Smart move 5. Maximize lighting.

You want to amplify the brightness of your home so that it looks open and welcoming. This means washing the windows (inside and out) and replacing light bulbs, worn lamp shades and lighting fixtures that are past their prime.

Smart move 6. Paint walls a neutral color.

Loud colors -- even in a small alcove or mudroom -- can make many buyers pause. Paint them a neutral shade. And if you have wallpaper that's a tad busy, consider removing it and painting the wall.

The goal is not to make an interior design statement, but to make your home appealing to as many buyers as possible. If that means suppressing some of your personal style, so be it.

Smart move 7. Replace worn carpeting and drapes.

Or, if they just need a good cleaning, rent a machine and do it.
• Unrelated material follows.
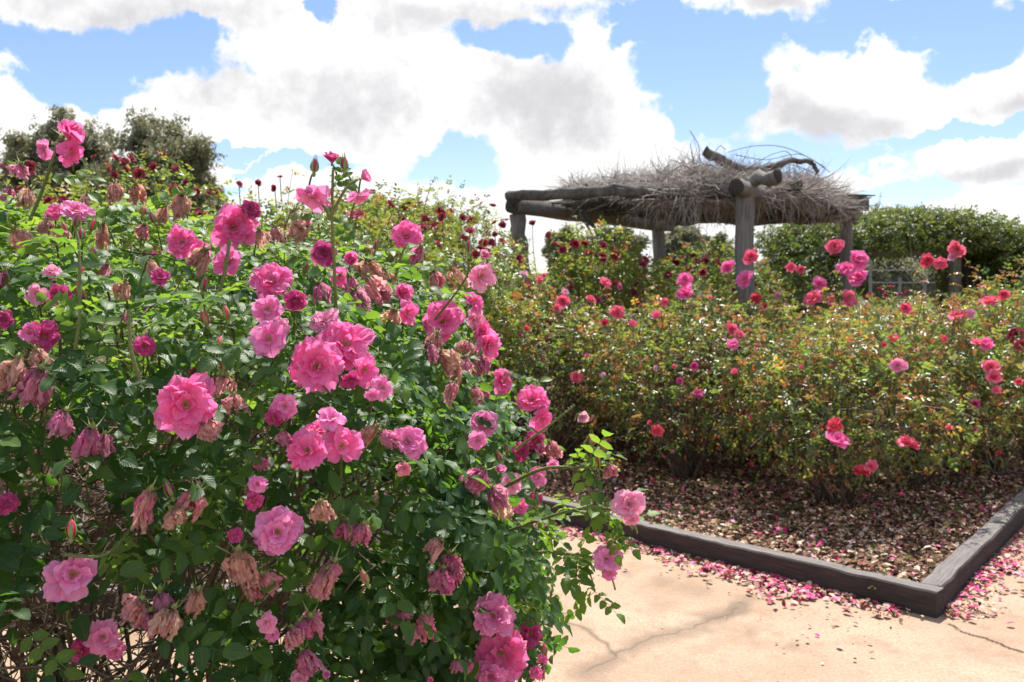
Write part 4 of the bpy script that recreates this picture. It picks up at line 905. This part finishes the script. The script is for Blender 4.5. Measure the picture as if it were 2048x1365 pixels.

Smart move 8. Increase curb appeal.

Remember that first impressions are everything. To help your home look its best from the start, think about renting a pressure cleaner for the driveway, walkway and siding -- you'll get rid of years of accumulated dirt.

Mow the lawn, weed, trim the hedges, rake the leaves and store any extra gardening equipment lying around. Consider adding some shrubs if you need to. Clean the gutters and check for clogged drains.

And be sure to check the condition of the front door. The door's appearance is especially important, because it's one of the first things potential buyers will see. Give it a fresh coat of paint or replace a worn door handle, if necessary.

Smart move 9. Fix odds and ends.

Replace worn bedspreads. Repair drawers that stick and have broken handles. Oil hinges on creaky doors. These might seem like small details, but they can influence people's impressions of the home.

"Buyers are funny -- a house could be magnificent, but if there's a water stain or a drippy faucet, they'll focus on that," Blakeslee says.

Smart move 10. Top everything off with fresh accents and aromas.

Buy some flowers and display them in the entryway before an open house. Focus on seasonal blooms (chrysanthemums in the fall; peonies in the summer) and colors that enhance your home's decor.

Complement that by simmering cinnamon sticks in a pot of boiling water for a half an hour or so to give the home a pleasant, welcoming smell. Add some orange or lemon peel if you like.